Requirements:
Give every line of the material again, exactly as written.

Exercise data:
#####
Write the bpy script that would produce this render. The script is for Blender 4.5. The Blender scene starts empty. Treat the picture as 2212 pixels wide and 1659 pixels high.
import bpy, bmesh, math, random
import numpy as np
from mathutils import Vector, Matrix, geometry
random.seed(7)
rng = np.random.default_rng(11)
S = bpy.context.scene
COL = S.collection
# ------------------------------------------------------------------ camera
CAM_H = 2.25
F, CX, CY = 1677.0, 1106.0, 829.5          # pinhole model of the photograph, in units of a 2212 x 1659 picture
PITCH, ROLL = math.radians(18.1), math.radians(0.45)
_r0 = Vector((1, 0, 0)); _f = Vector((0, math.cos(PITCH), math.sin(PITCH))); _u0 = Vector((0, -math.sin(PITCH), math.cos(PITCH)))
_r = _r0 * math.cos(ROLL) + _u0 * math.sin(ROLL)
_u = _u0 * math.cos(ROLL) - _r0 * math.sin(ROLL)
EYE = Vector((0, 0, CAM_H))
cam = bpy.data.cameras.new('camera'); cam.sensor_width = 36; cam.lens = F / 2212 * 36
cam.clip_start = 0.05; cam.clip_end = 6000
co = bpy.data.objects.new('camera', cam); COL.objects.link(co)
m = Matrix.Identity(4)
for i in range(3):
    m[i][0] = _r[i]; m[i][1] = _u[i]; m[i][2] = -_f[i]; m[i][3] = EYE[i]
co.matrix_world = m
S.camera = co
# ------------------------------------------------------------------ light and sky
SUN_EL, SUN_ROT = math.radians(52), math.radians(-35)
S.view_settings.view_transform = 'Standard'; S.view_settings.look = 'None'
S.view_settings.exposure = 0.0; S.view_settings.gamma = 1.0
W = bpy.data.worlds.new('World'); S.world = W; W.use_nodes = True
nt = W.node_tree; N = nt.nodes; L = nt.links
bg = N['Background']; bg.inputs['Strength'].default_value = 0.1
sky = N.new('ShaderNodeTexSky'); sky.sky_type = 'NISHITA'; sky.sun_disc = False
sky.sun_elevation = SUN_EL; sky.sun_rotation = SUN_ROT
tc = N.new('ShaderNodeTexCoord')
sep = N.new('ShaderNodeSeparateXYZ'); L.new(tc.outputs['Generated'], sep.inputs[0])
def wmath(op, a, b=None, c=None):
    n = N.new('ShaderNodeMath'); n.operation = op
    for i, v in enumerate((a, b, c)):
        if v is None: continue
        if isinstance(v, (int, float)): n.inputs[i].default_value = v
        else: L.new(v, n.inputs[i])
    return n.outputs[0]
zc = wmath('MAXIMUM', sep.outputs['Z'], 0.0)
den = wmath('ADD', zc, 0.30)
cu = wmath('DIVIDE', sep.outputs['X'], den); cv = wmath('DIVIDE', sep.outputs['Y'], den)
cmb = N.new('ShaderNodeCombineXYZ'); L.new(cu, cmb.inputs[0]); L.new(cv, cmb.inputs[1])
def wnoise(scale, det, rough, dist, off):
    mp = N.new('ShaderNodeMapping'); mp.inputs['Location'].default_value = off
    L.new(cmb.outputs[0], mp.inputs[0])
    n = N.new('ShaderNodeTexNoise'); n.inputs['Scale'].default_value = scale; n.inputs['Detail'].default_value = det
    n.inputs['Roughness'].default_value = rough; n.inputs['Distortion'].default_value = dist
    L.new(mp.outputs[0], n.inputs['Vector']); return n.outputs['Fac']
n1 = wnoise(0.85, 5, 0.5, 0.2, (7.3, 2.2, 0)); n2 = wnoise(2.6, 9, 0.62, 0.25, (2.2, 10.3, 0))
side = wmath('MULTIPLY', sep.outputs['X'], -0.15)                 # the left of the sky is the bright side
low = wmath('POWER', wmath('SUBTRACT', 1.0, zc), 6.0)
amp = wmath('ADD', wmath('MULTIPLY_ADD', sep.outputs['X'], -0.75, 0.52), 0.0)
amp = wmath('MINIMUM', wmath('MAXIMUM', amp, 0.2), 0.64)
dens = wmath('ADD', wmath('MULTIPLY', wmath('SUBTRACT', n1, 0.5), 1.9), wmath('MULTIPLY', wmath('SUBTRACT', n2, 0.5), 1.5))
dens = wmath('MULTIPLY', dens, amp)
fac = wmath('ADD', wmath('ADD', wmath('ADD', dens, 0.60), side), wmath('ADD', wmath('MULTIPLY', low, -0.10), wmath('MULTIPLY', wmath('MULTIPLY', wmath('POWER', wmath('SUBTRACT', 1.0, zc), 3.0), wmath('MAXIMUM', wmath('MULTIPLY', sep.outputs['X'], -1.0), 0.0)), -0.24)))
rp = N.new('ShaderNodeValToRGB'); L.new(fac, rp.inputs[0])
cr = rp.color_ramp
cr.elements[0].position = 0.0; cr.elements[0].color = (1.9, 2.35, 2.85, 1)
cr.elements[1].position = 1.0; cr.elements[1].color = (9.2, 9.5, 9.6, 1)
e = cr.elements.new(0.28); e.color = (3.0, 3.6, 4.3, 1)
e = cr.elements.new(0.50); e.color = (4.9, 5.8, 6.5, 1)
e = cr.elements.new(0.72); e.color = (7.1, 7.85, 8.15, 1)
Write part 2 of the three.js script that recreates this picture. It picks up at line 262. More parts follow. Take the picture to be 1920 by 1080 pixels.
#####
Response to this task:
Write the bpy script that would produce this render. The script is for Blender 4.5. The Blender scene starts empty. Treat the picture as 2212 pixels wide and 1659 pixels high.
import bpy, bmesh, math, random
import numpy as np
from mathutils import Vector, Matrix, geometry
random.seed(7)
rng = np.random.default_rng(11)
S = bpy.context.scene
COL = S.collection
# ------------------------------------------------------------------ camera
CAM_H = 2.25
F, CX, CY = 1677.0, 1106.0, 829.5          # pinhole model of the photograph, in units of a 2212 x 1659 picture
PITCH, ROLL = math.radians(18.1), math.radians(0.45)
_r0 = Vector((1, 0, 0)); _f = Vector((0, math.cos(PITCH), math.sin(PITCH))); _u0 = Vector((0, -math.sin(PITCH), math.cos(PITCH)))
_r = _r0 * math.cos(ROLL) + _u0 * math.sin(ROLL)
_u = _u0 * math.cos(ROLL) - _r0 * math.sin(ROLL)
EYE = Vector((0, 0, CAM_H))
cam = bpy.data.cameras.new('camera'); cam.sensor_width = 36; cam.lens = F / 2212 * 36
cam.clip_start = 0.05; cam.clip_end = 6000
co = bpy.data.objects.new('camera', cam); COL.objects.link(co)
m = Matrix.Identity(4)
for i in range(3):
    m[i][0] = _r[i]; m[i][1] = _u[i]; m[i][2] = -_f[i]; m[i][3] = EYE[i]
co.matrix_world = m
S.camera = co
# ------------------------------------------------------------------ light and sky
SUN_EL, SUN_ROT = math.radians(52), math.radians(-35)
S.view_settings.view_transform = 'Standard'; S.view_settings.look = 'None'
S.view_settings.exposure = 0.0; S.view_settings.gamma = 1.0
W = bpy.data.worlds.new('World'); S.world = W; W.use_nodes = True
nt = W.node_tree; N = nt.nodes; L = nt.links
bg = N['Background']; bg.inputs['Strength'].default_value = 0.1
sky = N.new('ShaderNodeTexSky'); sky.sky_type = 'NISHITA'; sky.sun_disc = False
sky.sun_elevation = SUN_EL; sky.sun_rotation = SUN_ROT
tc = N.new('ShaderNodeTexCoord')
sep = N.new('ShaderNodeSeparateXYZ'); L.new(tc.outputs['Generated'], sep.inputs[0])
def wmath(op, a, b=None, c=None):
    n = N.new('ShaderNodeMath'); n.operation = op
    for i, v in enumerate((a, b, c)):
        if v is None: continue
        if isinstance(v, (int, float)): n.inputs[i].default_value = v
        else: L.new(v, n.inputs[i])
    return n.outputs[0]
zc = wmath('MAXIMUM', sep.outputs['Z'], 0.0)
den = wmath('ADD', zc, 0.30)
cu = wmath('DIVIDE', sep.outputs['X'], den); cv = wmath('DIVIDE', sep.outputs['Y'], den)
cmb = N.new('ShaderNodeCombineXYZ'); L.new(cu, cmb.inputs[0]); L.new(cv, cmb.inputs[1])
def wnoise(scale, det, rough, dist, off):
    mp = N.new('ShaderNodeMapping'); mp.inputs['Location'].default_value = off
    L.new(cmb.outputs[0], mp.inputs[0])
    n = N.new('ShaderNodeTexNoise'); n.inputs['Scale'].default_value = scale; n.inputs['Detail'].default_value = det
    n.inputs['Roughness'].default_value = rough; n.inputs['Distortion'].default_value = dist
    L.new(mp.outputs[0], n.inputs['Vector']); return n.outputs['Fac']
n1 = wnoise(0.85, 5, 0.5, 0.2, (7.3, 2.2, 0)); n2 = wnoise(2.6, 9, 0.62, 0.25, (2.2, 10.3, 0))
side = wmath('MULTIPLY', sep.outputs['X'], -0.15)                 # the left of the sky is the bright side
low = wmath('POWER', wmath('SUBTRACT', 1.0, zc), 6.0)
amp = wmath('ADD', wmath('MULTIPLY_ADD', sep.outputs['X'], -0.75, 0.52), 0.0)
amp = wmath('MINIMUM', wmath('MAXIMUM', amp, 0.2), 0.64)
dens = wmath('ADD', wmath('MULTIPLY', wmath('SUBTRACT', n1, 0.5), 1.9), wmath('MULTIPLY', wmath('SUBTRACT', n2, 0.5), 1.5))
dens = wmath('MULTIPLY', dens, amp)
fac = wmath('ADD', wmath('ADD', wmath('ADD', dens, 0.60), side), wmath('ADD', wmath('MULTIPLY', low, -0.10), wmath('MULTIPLY', wmath('MULTIPLY', wmath('POWER', wmath('SUBTRACT', 1.0, zc), 3.0), wmath('MAXIMUM', wmath('MULTIPLY', sep.outputs['X'], -1.0), 0.0)), -0.24)))
rp = N.new('ShaderNodeValToRGB'); L.new(fac, rp.inputs[0])
cr = rp.color_ramp
cr.elements[0].position = 0.0; cr.elements[0].color = (1.9, 2.35, 2.85, 1)
cr.elements[1].position = 1.0; cr.elements[1].color = (9.2, 9.5, 9.6, 1)
e = cr.elements.new(0.28); e.color = (3.0, 3.6, 4.3, 1)
e = cr.elements.new(0.50); e.color = (4.9, 5.8, 6.5, 1)
e = cr.elements.new(0.72); e.color = (7.1, 7.85, 8.15, 1)
Write part 2 of the three.js script that recreates this picture. It picks up at line 262. More parts follow. Take the picture to be 1920 by 1080 pixels.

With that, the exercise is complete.